— BEGIN DATA BLOCK —

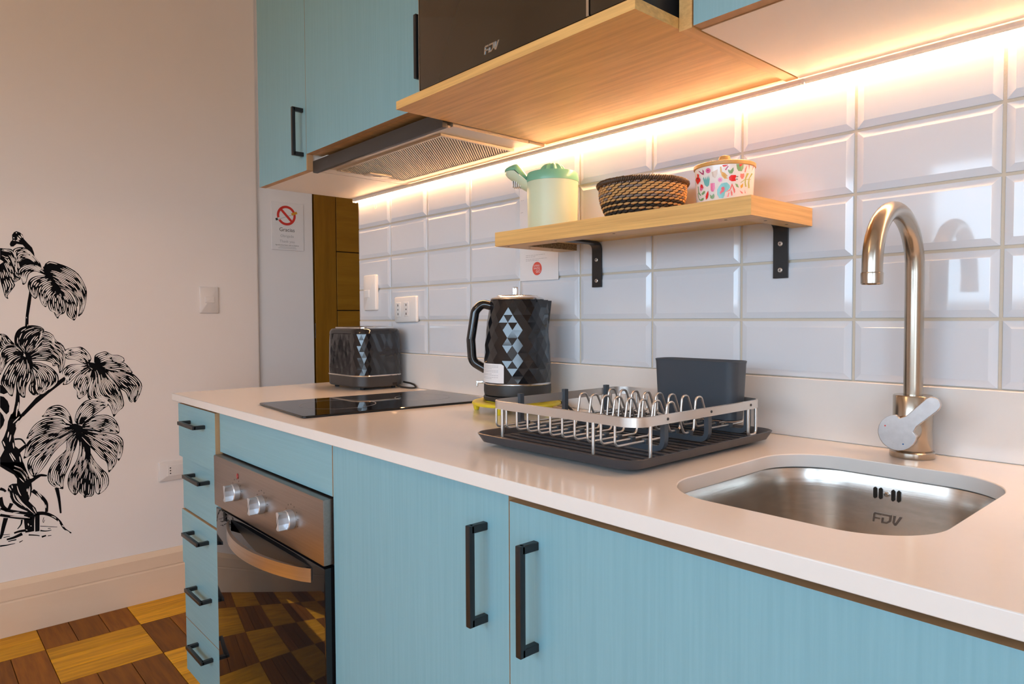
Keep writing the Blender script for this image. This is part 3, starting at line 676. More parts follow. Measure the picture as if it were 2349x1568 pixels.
t = thing('oven', (0.624, -0.3, 0.117), 'built-in oven with steel control strip and dark glass door', 'oven')
b = MB([DARKP]); b.box(0.343, 0.906, -0.562, -0.06, 0.1185, 0.768); b.build('body', t)
yo = -0.598
b = MB([STEELX]); b.rbox(0.331, 0.9205, yo, -0.564, 0.6490, 0.7735, 0.003, 2); cp = b.build('control_panel', t, smooth=40)
for kx in (0.487, 0.633, 0.783):
    mt = Matrix.Translation((kx, yo, 0.709)) @ Matrix.Rotation(PI/2, 4, 'X')
    b = MB([KNOBM], mt)
    b.lathe([(0.0195, 0.0), (0.0200, 0.004), (0.0195, 0.012), (0.018, 0.0135)], seg=32)
    kn = b.build('knob', t, smooth=40, label='satin silver rotary knob')
    b = MB([KNOBM], mt)
    arcs = [(0.0185*math.cos(a), 0.0185*math.sin(a)) for a in [math.radians(d) for d in range(62, 119, 8)]]
    poly = [(0.0075, -0.017), (0.0045, -0.006), (0.0045, 0.006), (0.0075, 0.017)] + arcs + [(-0.0075, 0.017), (-0.0045, 0.006), (-0.0045, -0.006), (-0.0075, -0.017)] + [(-x, -y) for x, y in arcs]
    b.prism(poly, (0, 0, 0.0130), X, Y, Z, 0.016); b.build('grip', kn)
b = MB([REDLENS]); b.prism([(0.0045*math.cos(a*PI/8), 0.0065*math.sin(a*PI/8)) for a in range(16)], (0.492, yo, 0.7465), X, Z, -Y, 0.0012); b.build('indicator_light', t, label='small red indicator light')
b = MB([INK])
for kx in (0.487, 0.633, 0.783):
    for k in range(9):
        a = math.radians(200 - k*27)
        px, pz = kx + 0.030*math.cos(a), 0.709 + 0.030*math.sin(a)
        b.prism([(-.0007, -.0011), (.0007, -.0011), (.0007, .0011), (-.0007, .0011)], (px, yo-0.0002, pz), X, Z, -Y, 0.0003)
b.build('dial_marks', cp, kind='stuff')
b = MB([BLACKG]); b.rbox(0.336, 0.9195, yo+0.002, -0.564, 0.122, 0.6440, 0.003, 2); dr = b.build('door', t, smooth=40, label='dark mirror-like oven glass')
b = MB([DARKP]); b.box(0.334, 0.9215, -0.574, -0.5640, 0.6445, 0.6485); b.build('door_gap', t)
hs = MB([STEEL]); ins = MB([BLACKP])
N = 24; x0h, x1h = 0.432, 0.868
out_, in_ = [], []
for k in range(N+1):
    s = k/N; xx = x0h + (x1h-x0h)*s
    bow = 0.050*math.sin(PI*s)**0.75
    y_ = yo - 0.001 - bow
    out_.append((xx, y_)); in_.append((xx + 0.0, y_ + 0.0045 + 0.003*math.sin(PI*s)))
loops = []
for (xa, ya), (xb, yb) in zip(out_, in_):
    zc = 0.6185
    loops.append([(xa, ya, zc-0.0135), (xa, ya, zc+0.0135), (xb, min(yb, yo+.001), zc+0.0135), (xb, min(yb, yo+.001), zc-0.0135)])
hs.loft(loops, True, True); hs.build('handle', t, smooth=35, label='bowed brushed steel door handle')
ap = [(0.435 + 0.430*k/N, 0.634 - 0.0) for k in range(N+1)]
poly = [(0.440, 0.6335)] + [(0.440 + 0.42*k/N, 0.6335 - 0.042*math.sin(PI*k/N)) for k in range(1, N)] + [(0.860, 0.6335)]
b = MB([BLACKM]); b.prism(poly, (0, yo+0.0020, 0), X, Z, -Y, 0.0008); b.build('finger_recess', t)

t = thing('base_cabinet', (1.17, -0.3, 0), 'teal base cabinet next to the oven, handle on its right', 'cabinet')
carcass(t, 0.9275, 1.4195, 0.10, 0.8785, YD+0.0195, -0.02); plinth(t, 0.9275, 1.4195)
d_ = panel('door', t, 0.9275, 1.4195, 0.108, 0.8775, YD, TEAL_V)
handle_v(d_, 1.3715, 0.690, 0.829, YD)
t = thing('sink_cabinet', (1.75, -0.3, 0), 'teal cabinet under the sink with a gap below the worktop', 'cabinet')
carcass(t, 1.4215, 2.0795, 0.10, 0.8785, YD+0.0195, -0.02, top=False); plinth(t, 1.4215, 2.0795)
d_ = panel('door', t, 1.4215, 2.0795, 0.108, 0.8672, YD, TEAL_V)
handle_v(d_, 1.4722, 0.685, 0.826, YD)
t = thing('end_cabinet', (2.4, -0.3, 0), 'teal base cabinet beyond the sink cabinet', 'cabinet')
carcass(t, 2.0815, 2.70, 0.10, 0.8785, YD+0.0195, -0.02); plinth(t, 2.0815, 2.70)
panel('door', t, 2.0815, 2.70, 0.108, 0.8675, YD, TEAL_V)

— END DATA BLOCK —

__WHAT IS NEEDED__:
The listing above must be printed again exactly, minus its pictures.

__RESULT__:
Keep writing the Blender script for this image. This is part 3, starting at line 676. More parts follow. Measure the picture as if it were 2349x1568 pixels.
t = thing('oven', (0.624, -0.3, 0.117), 'built-in oven with steel control strip and dark glass door', 'oven')
b = MB([DARKP]); b.box(0.343, 0.906, -0.562, -0.06, 0.1185, 0.768); b.build('body', t)
yo = -0.598
b = MB([STEELX]); b.rbox(0.331, 0.9205, yo, -0.564, 0.6490, 0.7735, 0.003, 2); cp = b.build('control_panel', t, smooth=40)
for kx in (0.487, 0.633, 0.783):
    mt = Matrix.Translation((kx, yo, 0.709)) @ Matrix.Rotation(PI/2, 4, 'X')
    b = MB([KNOBM], mt)
    b.lathe([(0.0195, 0.0), (0.0200, 0.004), (0.0195, 0.012), (0.018, 0.0135)], seg=32)
    kn = b.build('knob', t, smooth=40, label='satin silver rotary knob')
    b = MB([KNOBM], mt)
    arcs = [(0.0185*math.cos(a), 0.0185*math.sin(a)) for a in [math.radians(d) for d in range(62, 119, 8)]]
    poly = [(0.0075, -0.017), (0.0045, -0.006), (0.0045, 0.006), (0.0075, 0.017)] + arcs + [(-0.0075, 0.017), (-0.0045, 0.006), (-0.0045, -0.006), (-0.0075, -0.017)] + [(-x, -y) for x, y in arcs]
    b.prism(poly, (0, 0, 0.0130), X, Y, Z, 0.016); b.build('grip', kn)
b = MB([REDLENS]); b.prism([(0.0045*math.cos(a*PI/8), 0.0065*math.sin(a*PI/8)) for a in range(16)], (0.492, yo, 0.7465), X, Z, -Y, 0.0012); b.build('indicator_light', t, label='small red indicator light')
b = MB([INK])
for kx in (0.487, 0.633, 0.783):
    for k in range(9):
        a = math.radians(200 - k*27)
        px, pz = kx + 0.030*math.cos(a), 0.709 + 0.030*math.sin(a)
        b.prism([(-.0007, -.0011), (.0007, -.0011), (.0007, .0011), (-.0007, .0011)], (px, yo-0.0002, pz), X, Z, -Y, 0.0003)
b.build('dial_marks', cp, kind='stuff')
b = MB([BLACKG]); b.rbox(0.336, 0.9195, yo+0.002, -0.564, 0.122, 0.6440, 0.003, 2); dr = b.build('door', t, smooth=40, label='dark mirror-like oven glass')
b = MB([DARKP]); b.box(0.334, 0.9215, -0.574, -0.5640, 0.6445, 0.6485); b.build('door_gap', t)
hs = MB([STEEL]); ins = MB([BLACKP])
N = 24; x0h, x1h = 0.432, 0.868
out_, in_ = [], []
for k in range(N+1):
    s = k/N; xx = x0h + (x1h-x0h)*s
    bow = 0.050*math.sin(PI*s)**0.75
    y_ = yo - 0.001 - bow
    out_.append((xx, y_)); in_.append((xx + 0.0, y_ + 0.0045 + 0.003*math.sin(PI*s)))
loops = []
for (xa, ya), (xb, yb) in zip(out_, in_):
    zc = 0.6185
    loops.append([(xa, ya, zc-0.0135), (xa, ya, zc+0.0135), (xb, min(yb, yo+.001), zc+0.0135), (xb, min(yb, yo+.001), zc-0.0135)])
hs.loft(loops, True, True); hs.build('handle', t, smooth=35, label='bowed brushed steel door handle')
ap = [(0.435 + 0.430*k/N, 0.634 - 0.0) for k in range(N+1)]
poly = [(0.440, 0.6335)] + [(0.440 + 0.42*k/N, 0.6335 - 0.042*math.sin(PI*k/N)) for k in range(1, N)] + [(0.860, 0.6335)]
b = MB([BLACKM]); b.prism(poly, (0, yo+0.0020, 0), X, Z, -Y, 0.0008); b.build('finger_recess', t)

t = thing('base_cabinet', (1.17, -0.3, 0), 'teal base cabinet next to the oven, handle on its right', 'cabinet')
carcass(t, 0.9275, 1.4195, 0.10, 0.8785, YD+0.0195, -0.02); plinth(t, 0.9275, 1.4195)
d_ = panel('door', t, 0.9275, 1.4195, 0.108, 0.8775, YD, TEAL_V)
handle_v(d_, 1.3715, 0.690, 0.829, YD)
t = thing('sink_cabinet', (1.75, -0.3, 0), 'teal cabinet under the sink with a gap below the worktop', 'cabinet')
carcass(t, 1.4215, 2.0795, 0.10, 0.8785, YD+0.0195, -0.02, top=False); plinth(t, 1.4215, 2.0795)
d_ = panel('door', t, 1.4215, 2.0795, 0.108, 0.8672, YD, TEAL_V)
handle_v(d_, 1.4722, 0.685, 0.826, YD)
t = thing('end_cabinet', (2.4, -0.3, 0), 'teal base cabinet beyond the sink cabinet', 'cabinet')
carcass(t, 2.0815, 2.70, 0.10, 0.8785, YD+0.0195, -0.02); plinth(t, 2.0815, 2.70)
panel('door', t, 2.0815, 2.70, 0.108, 0.8675, YD, TEAL_V)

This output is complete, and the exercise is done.